** BEGIN **
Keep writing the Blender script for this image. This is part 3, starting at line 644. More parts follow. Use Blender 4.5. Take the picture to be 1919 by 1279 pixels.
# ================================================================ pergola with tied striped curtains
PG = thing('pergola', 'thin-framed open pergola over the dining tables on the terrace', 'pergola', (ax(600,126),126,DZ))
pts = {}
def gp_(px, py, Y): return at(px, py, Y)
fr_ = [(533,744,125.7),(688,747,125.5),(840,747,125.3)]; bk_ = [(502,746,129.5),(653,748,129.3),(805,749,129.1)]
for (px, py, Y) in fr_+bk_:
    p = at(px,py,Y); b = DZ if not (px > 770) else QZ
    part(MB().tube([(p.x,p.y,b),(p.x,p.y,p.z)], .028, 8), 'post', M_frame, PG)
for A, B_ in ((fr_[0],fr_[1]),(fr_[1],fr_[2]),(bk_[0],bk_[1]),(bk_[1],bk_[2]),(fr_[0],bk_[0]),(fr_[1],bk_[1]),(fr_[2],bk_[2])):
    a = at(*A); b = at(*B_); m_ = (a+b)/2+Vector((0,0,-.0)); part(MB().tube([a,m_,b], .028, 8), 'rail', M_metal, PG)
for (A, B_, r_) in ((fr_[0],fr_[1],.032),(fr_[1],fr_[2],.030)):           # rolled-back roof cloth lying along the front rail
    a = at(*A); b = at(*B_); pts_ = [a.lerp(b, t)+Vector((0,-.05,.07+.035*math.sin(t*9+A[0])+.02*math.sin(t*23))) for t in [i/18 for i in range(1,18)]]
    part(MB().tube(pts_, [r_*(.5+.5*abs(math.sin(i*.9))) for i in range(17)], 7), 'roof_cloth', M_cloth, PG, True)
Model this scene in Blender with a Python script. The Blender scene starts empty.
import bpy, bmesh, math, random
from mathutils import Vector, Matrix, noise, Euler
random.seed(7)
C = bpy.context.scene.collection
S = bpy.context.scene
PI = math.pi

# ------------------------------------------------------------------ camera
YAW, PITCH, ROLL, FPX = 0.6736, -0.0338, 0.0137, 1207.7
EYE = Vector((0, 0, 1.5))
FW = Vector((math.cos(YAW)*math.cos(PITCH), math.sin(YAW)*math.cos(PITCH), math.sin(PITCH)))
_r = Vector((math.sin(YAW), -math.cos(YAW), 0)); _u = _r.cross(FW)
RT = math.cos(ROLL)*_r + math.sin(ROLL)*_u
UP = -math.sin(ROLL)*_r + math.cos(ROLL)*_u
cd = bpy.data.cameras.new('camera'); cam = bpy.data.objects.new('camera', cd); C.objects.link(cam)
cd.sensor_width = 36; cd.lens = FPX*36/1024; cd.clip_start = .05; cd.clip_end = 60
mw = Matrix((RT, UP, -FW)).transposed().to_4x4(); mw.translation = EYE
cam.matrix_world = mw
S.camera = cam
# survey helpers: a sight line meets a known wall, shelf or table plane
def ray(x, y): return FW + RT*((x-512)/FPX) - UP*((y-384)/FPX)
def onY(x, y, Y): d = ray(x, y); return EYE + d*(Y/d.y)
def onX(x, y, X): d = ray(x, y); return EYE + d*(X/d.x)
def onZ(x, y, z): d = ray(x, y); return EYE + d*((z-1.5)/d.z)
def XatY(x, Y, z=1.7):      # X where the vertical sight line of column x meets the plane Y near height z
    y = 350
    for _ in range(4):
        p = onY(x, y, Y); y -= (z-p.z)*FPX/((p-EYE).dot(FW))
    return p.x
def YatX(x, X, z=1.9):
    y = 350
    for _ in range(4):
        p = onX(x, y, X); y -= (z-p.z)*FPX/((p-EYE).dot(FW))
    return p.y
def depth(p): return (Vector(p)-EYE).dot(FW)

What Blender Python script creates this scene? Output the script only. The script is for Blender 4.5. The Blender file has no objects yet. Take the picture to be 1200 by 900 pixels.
** END **
### What is being asked
All of the entries above need to be reproduced exactly.

### The completed task
Keep writing the Blender script for this image. This is part 3, starting at line 644. More parts follow. Use Blender 4.5. Take the picture to be 1919 by 1279 pixels.
# ================================================================ pergola with tied striped curtains
PG = thing('pergola', 'thin-framed open pergola over the dining tables on the terrace', 'pergola', (ax(600,126),126,DZ))
pts = {}
def gp_(px, py, Y): return at(px, py, Y)
fr_ = [(533,744,125.7),(688,747,125.5),(840,747,125.3)]; bk_ = [(502,746,129.5),(653,748,129.3),(805,749,129.1)]
for (px, py, Y) in fr_+bk_:
    p = at(px,py,Y); b = DZ if not (px > 770) else QZ
    part(MB().tube([(p.x,p.y,b),(p.x,p.y,p.z)], .028, 8), 'post', M_frame, PG)
for A, B_ in ((fr_[0],fr_[1]),(fr_[1],fr_[2]),(bk_[0],bk_[1]),(bk_[1],bk_[2]),(fr_[0],bk_[0]),(fr_[1],bk_[1]),(fr_[2],bk_[2])):
    a = at(*A); b = at(*B_); m_ = (a+b)/2+Vector((0,0,-.0)); part(MB().tube([a,m_,b], .028, 8), 'rail', M_metal, PG)
for (A, B_, r_) in ((fr_[0],fr_[1],.032),(fr_[1],fr_[2],.030)):           # rolled-back roof cloth lying along the front rail
    a = at(*A); b = at(*B_); pts_ = [a.lerp(b, t)+Vector((0,-.05,.07+.035*math.sin(t*9+A[0])+.02*math.sin(t*23))) for t in [i/18 for i in range(1,18)]]
    part(MB().tube(pts_, [r_*(.5+.5*abs(math.sin(i*.9))) for i in range(17)], 7), 'roof_cloth', M_cloth, PG, True)
Model this scene in Blender with a Python script. The Blender scene starts empty.
import bpy, bmesh, math, random
from mathutils import Vector, Matrix, noise, Euler
random.seed(7)
C = bpy.context.scene.collection
S = bpy.context.scene
PI = math.pi

# ------------------------------------------------------------------ camera
YAW, PITCH, ROLL, FPX = 0.6736, -0.0338, 0.0137, 1207.7
EYE = Vector((0, 0, 1.5))
FW = Vector((math.cos(YAW)*math.cos(PITCH), math.sin(YAW)*math.cos(PITCH), math.sin(PITCH)))
_r = Vector((math.sin(YAW), -math.cos(YAW), 0)); _u = _r.cross(FW)
RT = math.cos(ROLL)*_r + math.sin(ROLL)*_u
UP = -math.sin(ROLL)*_r + math.cos(ROLL)*_u
cd = bpy.data.cameras.new('camera'); cam = bpy.data.objects.new('camera', cd); C.objects.link(cam)
cd.sensor_width = 36; cd.lens = FPX*36/1024; cd.clip_start = .05; cd.clip_end = 60
mw = Matrix((RT, UP, -FW)).transposed().to_4x4(); mw.translation = EYE
cam.matrix_world = mw
S.camera = cam
# survey helpers: a sight line meets a known wall, shelf or table plane
def ray(x, y): return FW + RT*((x-512)/FPX) - UP*((y-384)/FPX)
def onY(x, y, Y): d = ray(x, y); return EYE + d*(Y/d.y)
def onX(x, y, X): d = ray(x, y); return EYE + d*(X/d.x)
def onZ(x, y, z): d = ray(x, y); return EYE + d*((z-1.5)/d.z)
def XatY(x, Y, z=1.7):      # X where the vertical sight line of column x meets the plane Y near height z
    y = 350
    for _ in range(4):
        p = onY(x, y, Y); y -= (z-p.z)*FPX/((p-EYE).dot(FW))
    return p.x
def YatX(x, X, z=1.9):
    y = 350
    for _ in range(4):
        p = onX(x, y, X); y -= (z-p.z)*FPX/((p-EYE).dot(FW))
    return p.y
def depth(p): return (Vector(p)-EYE).dot(FW)

What Blender Python script creates this scene? Output the script only. The script is for Blender 4.5. The Blender file has no objects yet. Take the picture to be 1200 by 900 pixels.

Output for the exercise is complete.